Women, Diversity & Discrimination

Background: Presentations that include female nudity and references to porn in professional presentations. The first incident occurred at GoGaRuCo the Ruby conference in April, the second and far more blatant one at the Flashbelt conference just two days ago.

This is my take on the issue, and my personal experiences with these kinds of incidents.

Incident one: I had gone to the Bangalore FOSS.in conference about two years ago. An extremely attractive lady from linuxchix came up on stage to speak on The Black Art of Makefiles. As has happened many a time before to many a speaker’s laptop, hers refused to play nice with the on-screen projector and the slides just wouldn’t come up. Yes, probably a screen resolution mixup. What was unusual though was the ten guys who rushed up on stage and started working on her laptop. They tried for a minute or two to fix the problem (without success) before the lady eloquently managed a few keystrokes in. And voila, the slides came up and the crowd dispersed, sheepishly. Yes, the lady knew best—it was her laptop after all.

Incident two: One of my friends is studying for her MBA at a good institute where companies come up to place people for summer internships. An interesting statistic: 80% of people who got placed in high-profile companies were girls, and a reputed technical MNC only gave out internships to girls. I theorize that this is because as a rule, girls sell products much better than guys.

Fact: There are subtle (and not) gender differences in the technical community that’s visible every day. While most often this is genuine discrimination, sometimes (as in incident two) it’s biased towards women too.

Fact two: Not all discrimination is deliberate. I’m pretty sure the Ruby presenter was just trying to be “edgy” (Ruby is much more conducive towards such non-mainstream behavior) but ended up offending the women in the audience. I’m not sure many women realize this, but men do not have an internal radar on the things that offend women – this is a general extension of the “cluelessness” that is often attributed to us, albeit with more serious consequences in this case.


Whatever the case may be, there’s one solid fact. We genuinely need diversity in the technical community – a broader opinion and insight on every topic just leads to a better community and this is true however cutting-edge it might pretend to be. Most of the people do want to encourage this diversity too and not make women uncomfortable at formal presentations and in a crowd which is >80% men.

One suggestion. I know women are not confrontational, but early intervention will help – if you feel uncomfortable, speak out, and the earlier the better. If you are in a mailing list and there’s a sexist troll, speak out and say you are not happy. Some men do listen (and those men are usually the ones who are in charge).

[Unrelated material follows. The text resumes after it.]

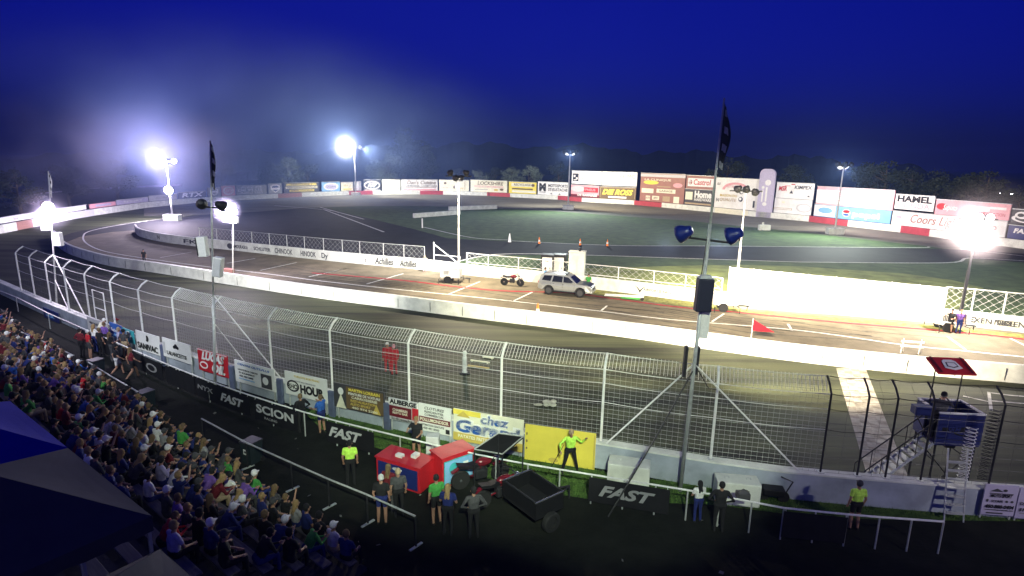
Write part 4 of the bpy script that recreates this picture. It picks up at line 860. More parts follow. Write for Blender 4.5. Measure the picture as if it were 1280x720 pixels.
    for a, ra, c, rb, t in prims:
        d = c-a; L = d.length
        if L < 1e-5: d = V(0,0,1)
        M = look_rot(d); n = 10; pr = []
        for i in range(5): th = math.pi/2*(1-i/4); pr.append((max(ra*math.cos(th), 1e-4), -ra*math.sin(th)))
        for i in range(5): th = math.pi/2*i/4; pr.append((max(rb*math.cos(th), 1e-4), L+rb*math.sin(th)))
        b.lathe(pr, n, a, M, t)
    me = b.mesh('tmp', m_white); o = bpy.data.objects.new('tmp', me); COL.objects.link(o)
    md = o.modifiers.new('r', 'REMESH'); md.mode = 'VOXEL'; md.voxel_size = vox
    sm = o.modifiers.new('s', 'SMOOTH'); sm.iterations = 2; sm.factor = .4
    if keep < 1: dc = o.modifiers.new('d', 'DECIMATE'); dc.ratio = keep
    dg = bpy.context.evaluated_depsgraph_get(); dg.update()
    m2 = bpy.data.meshes.new_from_object(o.evaluated_get(dg)); bpy.data.objects.remove(o); bpy.data.meshes.remove(me)
    n = len(m2.polygons); C = np.zeros(n*3); m2.polygons.foreach_get('center', C); C = C.reshape(-1, 3)
    best = np.full(n, 1e9); idx = np.zeros(n, int)
    for a, ra, c, rb, t in prims:
        a_, c_2 = np.array(a), np.array(c); d = c_2-a_; L2 = max(d@d, 1e-9)
        s = np.clip((C-a_)@d/L2, 0, 1); dist = np.linalg.norm(C-(a_+s[:,None]*d), axis=1) - (ra+(rb-ra)*s) - (.004 if t == 3 else 0)
        k = dist < best; best[k] = dist[k]; idx[k] = t
    m2.materials.clear()
    for c in ('skin', 'grey', 'navy', 'brown', 'black'): m2.materials.append(cloth(c) if c != 'skin' else m_skin)
    m2.polygons.foreach_set('material_index', idx.tolist()); m2.polygons.foreach_set('use_smooth', [True]*n)
    m2.name = name; m2.update()
    return m2
m_skin = mat('skin', (.36,.2,.135), .55, var=.08, scale=20)
m_skin2 = mat('skin_tan', (.3,.16,.1), .55, var=.08, scale=20)
def person(mesh, loc, rz, label, top, bottom, hair='brown', shoes='black', group=None, skin=None, scale=1.0, cat='person'):
    o = bpy.data.objects.new('person', mesh); COL.objects.link(o); o.location = loc; o.rotation_euler = (0, 0, rz); o.scale = (scale,)*3
    for i, m in enumerate((skin or m_skin, cloth(top), cloth(bottom), cloth(hair), cloth(shoes))):
        o.material_slots[i].link = 'OBJECT'; o.material_slots[i].material = m
    return tag(o, label, cat, group)
SEAT = dict(pel=V(0,-.02,.47), lhi=V(-.09,0,.47), rhi=V(.09,0,.47), lkn=V(-.13,.42,.50), rkn=V(.13,.42,.50), lan=V(-.13,.44,.09), ran=V(.13,.44,.09),
            che=V(0,.02,.83), nek=V(0,.03,1.03), hed=V(0,.06,1.18), lsh=V(-.19,.02,.96), rsh=V(.19,.02,.96))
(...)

I’ve got to admit the blog posts and news coverage have made me think on what is appropriate behavior in public. Some people want to portray conforming behavior as a dampener to creativity but that’s hardly the case – you always follow some sort of rules (for e.g. imagine a guy taking off his clothes on stage – I’m certain the 80% won’t be amused). Creativity within constraints is a challenge and if you want a discerning minority to listen in and come up with suggestions, make sure your slides do not offend too.

One more thing—As many women have pointed out in the Flashbelt incident comments, it’s not the bawdy humor that’s the problem—it’s the context. If you want an analogy, imagine yourself as the only person in a crowd of women all laughing at a joke about how size does matter after all.

One response

  1. Very true!

    A good number of female technology graduate drop out of jobs post marriage or choose a different career path. Female techies are very few – and even those who exist aren’t competent enough, per se.